### Task details
Retype the opening lines of the listing below, ending with the line that contains "S.camera = cam_o", and leave out any pictures.
·····
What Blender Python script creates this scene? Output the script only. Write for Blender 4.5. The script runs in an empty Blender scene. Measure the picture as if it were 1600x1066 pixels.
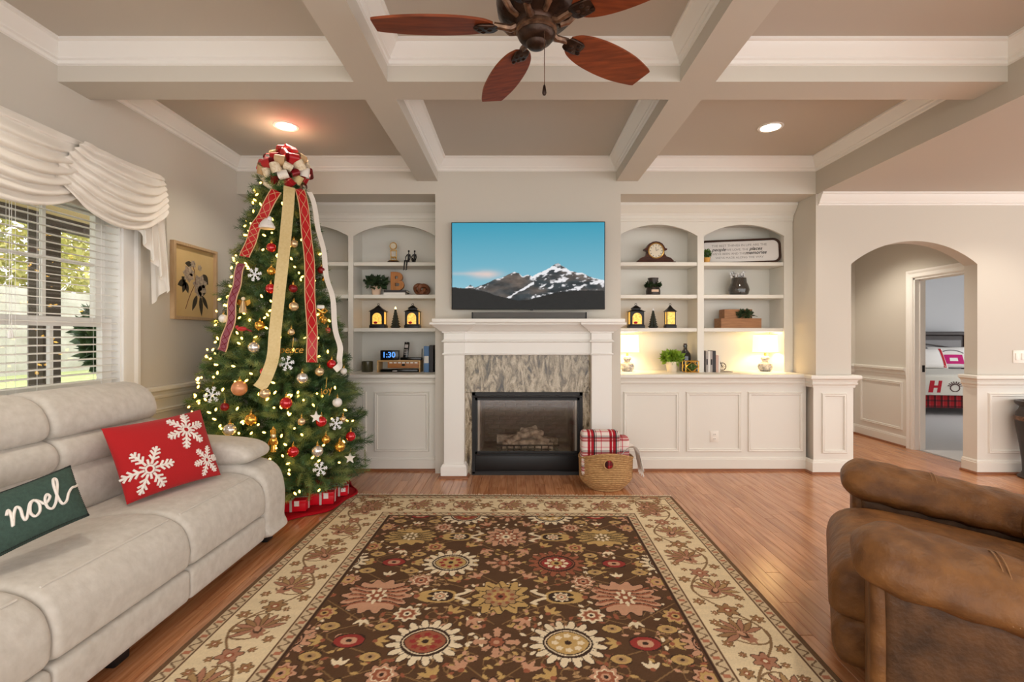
import bpy, bmesh, math, random
import numpy as np
from mathutils import Vector, Matrix

# ------------------------------------------------------------------ camera, world, exposure
F, H, CX, CY = 760.0, 1.34, 807.0, 526.0        # focal length in pixels, eye height, vanishing point
S = bpy.context.scene
COL = S.collection
cam_d = bpy.data.cameras.new('camera')
cam_d.sensor_width = 36.0
cam_d.lens = 36.0 * F / 1600.0
cam_d.shift_x = (800 - CX) / 1600.0
cam_d.shift_y = (CY - 533) / 1600.0
cam_d.clip_start = 0.05
cam_o = bpy.data.objects.new('camera', cam_d)
cam_o.location = (0, 0, H)
cam_o.rotation_euler = (math.pi / 2, 0, 0)
COL.objects.link(cam_o)
S.camera = cam_o

w = bpy.data.worlds.new('overcast_sky')
S.world = w
w.use_nodes = True
w.node_tree.nodes['Background'].inputs[0].default_value = (1.0, 0.985, 0.96, 1)
w.node_tree.nodes['Background'].inputs[1].default_value = 1.15

S.view_settings.view_transform = 'Standard'
S.view_settings.look = 'None'
S.view_settings.exposure = 1.40
S.view_settings.gamma = 1.0
S.view_settings.use_curve_mapping = False

S.cycles.max_bounces = 6
S.cycles.diffuse_bounces = 4
S.cycles.glossy_bounces = 3
S.cycles.transmission_bounces = 4
S.cycles.transparent_max_bounces = 8
S.cycles.caustics_reflective = False
S.cycles.caustics_refractive = False
S.cycles.use_adaptive_sampling = True
S.cycles.adaptive_threshold = 0.03

R = math.radians
PI = math.pi
rng = random.Random(7)
nrng = np.random.default_rng(7)


def at(px, py, Y):
    return Vector(((px - CX) * Y / F, Y, H - (py - CY) * Y / F))


# ------------------------------------------------------------------ materials
def srgb(r, g, b):
    def c(u):
        u /= 255.0
        return u / 12.92 if u <= 0.04045 else ((u + 0.055) / 1.055) ** 2.4
    return (c(r), c(g), c(b), 1.0)


M = {}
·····
### Result of this task
What Blender Python script creates this scene? Output the script only. Write for Blender 4.5. The script runs in an empty Blender scene. Measure the picture as if it were 1600x1066 pixels.
import bpy, bmesh, math, random
import numpy as np
from mathutils import Vector, Matrix

# ------------------------------------------------------------------ camera, world, exposure
F, H, CX, CY = 760.0, 1.34, 807.0, 526.0        # focal length in pixels, eye height, vanishing point
S = bpy.context.scene
COL = S.collection
cam_d = bpy.data.cameras.new('camera')
cam_d.sensor_width = 36.0
cam_d.lens = 36.0 * F / 1600.0
cam_d.shift_x = (800 - CX) / 1600.0
cam_d.shift_y = (CY - 533) / 1600.0
cam_d.clip_start = 0.05
cam_o = bpy.data.objects.new('camera', cam_d)
cam_o.location = (0, 0, H)
cam_o.rotation_euler = (math.pi / 2, 0, 0)
COL.objects.link(cam_o)
S.camera = cam_o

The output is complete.